Does this mean that the headers required for compiling against the client libraries are also supposed to have the old 1.0 license?

Sorry, this is too clever for me to grok. "It would not be widely known if it stated it in the license" ??? It is what it states in the license that counts, as far as I know.


You misread my statement. Please re-groke the word "unknown" :-).

Ya, I think my language parser signal 11'ed sometime reading. My bad.


8< Bunch of stuff snipped to get to the heart >8

First, if binaries only are distributed then, again, these binaries
are linked with code and headers that have the new licenses.  I looked
at the diff of files that have already been updated with the new
license and a lot of the headers are included.

From what I'm reading, then, a lot of the issue resides around the status of the headers.


If there were no ambiguity with the headers, then it would seem to me to solve the issue of there potentially being a lot of non-compliant software.

From one of my previous postings:

We believe the entire problem lies in the two statements,


"in the same place and form as other copyright, license and disclaimer
information"

and

"in the same form and location as other such third-party
acknowledgments"

It is "the same form and location" that makes the new license very
different from all other open source licenses that we know of.  As a
distributer, you cannot guarantee this kind of compliance for every
application you include.

True. But, if the client development headers were all unambiguously under the 1.0 license, would this address your concerns? To my thinking, if this were the case then the only area for concern would be people who take server code and use it in their software. They would, then, need to add attribution of that code.


I also find it interesting that when David Dawes was directly asked in
one of the earlier postings for examples of where the X licenses has
been abused or where anybody had tried to falsely claim credit for the
code, I never saw any reply.  Please feel free to direct me to it if I
overlooked it.  Since author accreditation was their whole excuse for
the license change, I am in question of their true motives.

The whole point is, they'd never know. Who knows if Hummingbird ripped off Xfree code. I dunno. Do you?


No, I don't, and that is why I questioned their motives.  If while
looking at every commercial system out there that includes Xwindows,
there are no known violations, then why the sudden concern now after
all these years?  Xwindows and BSD have been going strong for all
these years without having such a license restriction.  Since it is
unlikely that vendors could fully comply with the new license as it is
worded, it opens the door for a major legal attack, in the future,
much worse the the SCO one.

True. But (at risk of sounding very repetitive) this seems to all hinge on the status of the headers.



If you are questioning their motives, perhaps you can offer a suggestion as to what you think the "real" motives are.


This new license is a perfect setup to have everybody violating the
license so that a company such as SCO or Microsoft can step in in the
future and slap down all commercial distributions of free software.
We are already seeing the first attempt at this with the SCO/Caldera
lawsuits.  This situation could turn into something far worse.
Obviously we are not the only ones who see this going by the response
of the other major Linux and BSD vendors.

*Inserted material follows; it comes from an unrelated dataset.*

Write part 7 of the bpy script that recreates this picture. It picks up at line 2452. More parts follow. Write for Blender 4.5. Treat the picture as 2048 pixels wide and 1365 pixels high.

Honestly, I don't think this is the motivation of XFree86 Project Inc. While I can't honestly say for a certainty what their intention is, I don't read anything malicious or underhanded in it. There has, I think, been a lack of communication, and perhaps people getting their proverbial knickers in twists, and the change might even have been unwise. But I honestly don't think it was done for any malicious intent. This is, though, completely a matter of opinion - my interpretation of what I have read.


It is possible they were contemplating the change already but I don't
think that is the issue.  I see this license as a very big change
compared to the original MIT license.  We had not even considered
changing from XFree86 before this license issue.  And we are strong
believers in giving credit where credit is due.

Well, let's try and get some official clarification on the headers, and then maybe this will allay some concerns - perhaps more than just yours.